As a young, struggling college student in the 1960's I became entranced with the life, philosophy and writings of the great American thinker Eric Hoffer. Hoffer's life story was almost mystical, his thinking so lucid and the concepts he presented were so fresh that I could not get enough of this great mans ideas. Only now do I fully realize how my adherence, to the thoughts of Mr. Hoffer have positively affected my professional life to this very day.
Eric Hoffer was born in Germany. His family immigrated to America when he was a toddler. He could read English and German fluently by the age of five. His earliest years were spent in poverty, living in tenements in New York City. He lost his sight at the age of seven after a fall that ultimately took the life of his mother. Inexplicably, at the age of 15 his sight returned.
This gift of the return of his eyesight stoked a voracious desire in Hoffer to read everything he could lay his hands on. He was completely without formal education and yet he was one of the most studied, learned men of the 20th century.
Hoffer spent most of his life living in farm camps in California, working as a longshoreman and finally in a one room flat in the Tenderloin neighborhood of San Francisco. His first book, "The True Believer", was an immediate classic and stamped him as a most original thinker. "The True Believer" is Hoffer's observations on mass movements and fanaticism. Nazism, Communism, socialism, and early religious movements were topics that this classic book examined and critiqued with scrupulous research and poignant observations.
Owing to a life lived mostly in poverty; Hoffer's comments on the human condition are particularly astute. Hoffer's life was full of obstacles: blindness, loss of his parents at an early age, growing up in a new country without access to education, a lifetime of manual labor and subsistence wages. And yet, this self-educated man has left an indelible mark on all that have read his writings and consider his brilliant thoughts on a wide range of cultural, philosophical and political topics.
As a student reading "The True Believer", I did not realize the lasting effect it would have on my life.

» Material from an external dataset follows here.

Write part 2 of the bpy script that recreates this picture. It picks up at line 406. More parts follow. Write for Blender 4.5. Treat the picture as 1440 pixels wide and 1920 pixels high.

Hoffer observed that the struggle to survive, at its most elemental, offered the best promise of a lifetime of fulfillment. The man who must work, must harvest, must create is most satisfied. Man with plenty has too much time to reflect, regret and criticize.
I have been a serial entrepreneur all of my working life. Currently I work with small businesses, inventors, and entrepreneur's to commercialize new product ideas. Each of these individuals and company's possess an unintended compliance with one of Eric Hoffer's most prescient observations: "It still holds true that man is most uniquely human when he turns obstacles into opportunities".
Every time a new technology, product or service is commercially successful an opportunity has overcome an obstacle that the inventor has identified, analyzed and conquered. The world becomes a bit more comfortable, more beautiful, healthier, or a bit safer as a result. It is hard wired into all successful entrepreneur's that there are answers to problems that others can not identify or address.
For the last 40 years, I have read and re-read "The True Believer" more times than I can count. I don't think there is another book that I have ever fully re-read. Each time I pick up this amazing work I learn something new, fresh perspectives and concepts that I can apply to my personal and professional life.
Obstacles represent opportunity. Identifying problems and needs is the first step necessary to providing answers that commercially benefit consumers. As Eric Hoffer so correctly observed, we are "most uniquely human when we turn obstacles into opportunities".